The use of segments to structure the film was effective in its simplicity, but I have no idea why they weren’t presented in chronological order of filming. There didn’t seem to be any narrative or argument that was being developed and the only thing that connected the lives of the subjects was the building itself. I found myself hungering for any kind of interweaving between the segments and the people. It was a collection of mostly charming but also incredibly inane snapshots. The frequent appearance of dogs, cats, birds, sheep and cows made me wonder if happiness is a glorified collection of youtube videos. I wanted to know why the documentary was being filmed specifically at this point in the life of the building.

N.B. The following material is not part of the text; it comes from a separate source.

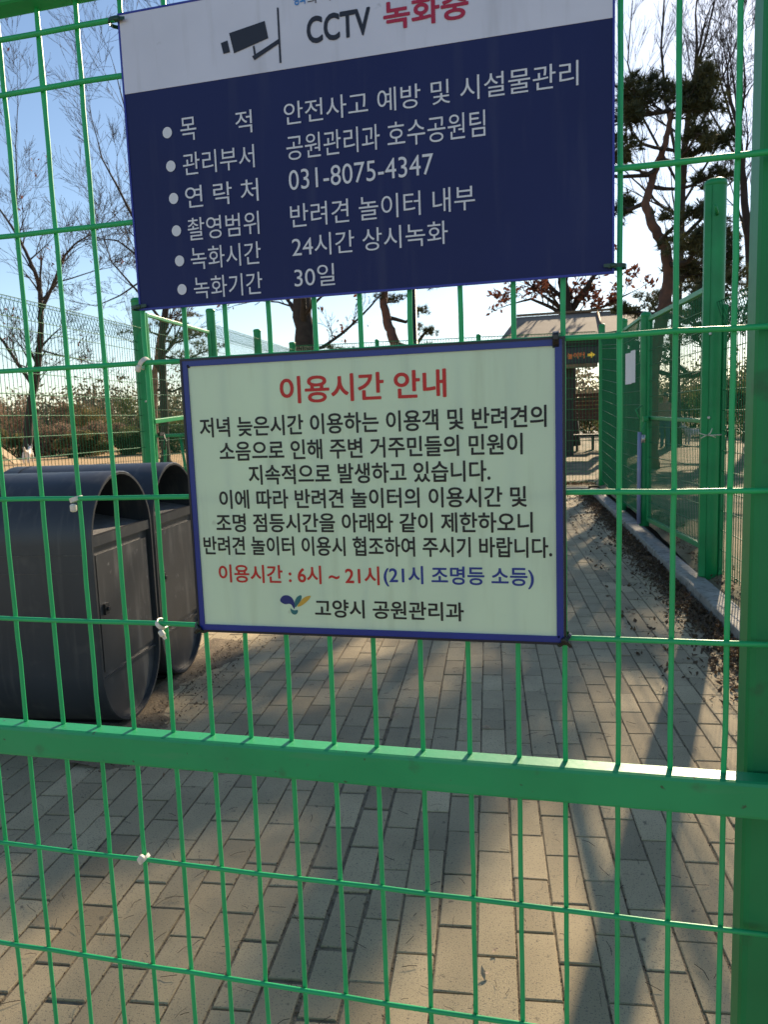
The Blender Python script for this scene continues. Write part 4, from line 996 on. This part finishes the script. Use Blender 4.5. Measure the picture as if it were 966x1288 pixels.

From what I can gather from the reading that I have done since seeing the film, the filmmakers are trying to move away from the romanticisation of innovative architectural projects and are interested in blurring the line between video art and documentary. Incredibly what they have done is reinforce the romanticisation of an architectural project while minimising its innovation in space and social connectivity to the point where I’m barely convinced it was worth making a documentary about. I can’t help feeling that I might have loved this 85 minute documentary if it had been a 30 or 40 minute piece of video art. It would also be interesting to compare it with other films in the series entitled ‘Living Architectures’ which was acquired in full by MOMA in April of this year. As it is, I can safely recommend this documentary to you if you are interested in Danish architecture, the sociology of spaces, the documentary film genre, or if you have actually lived in this building.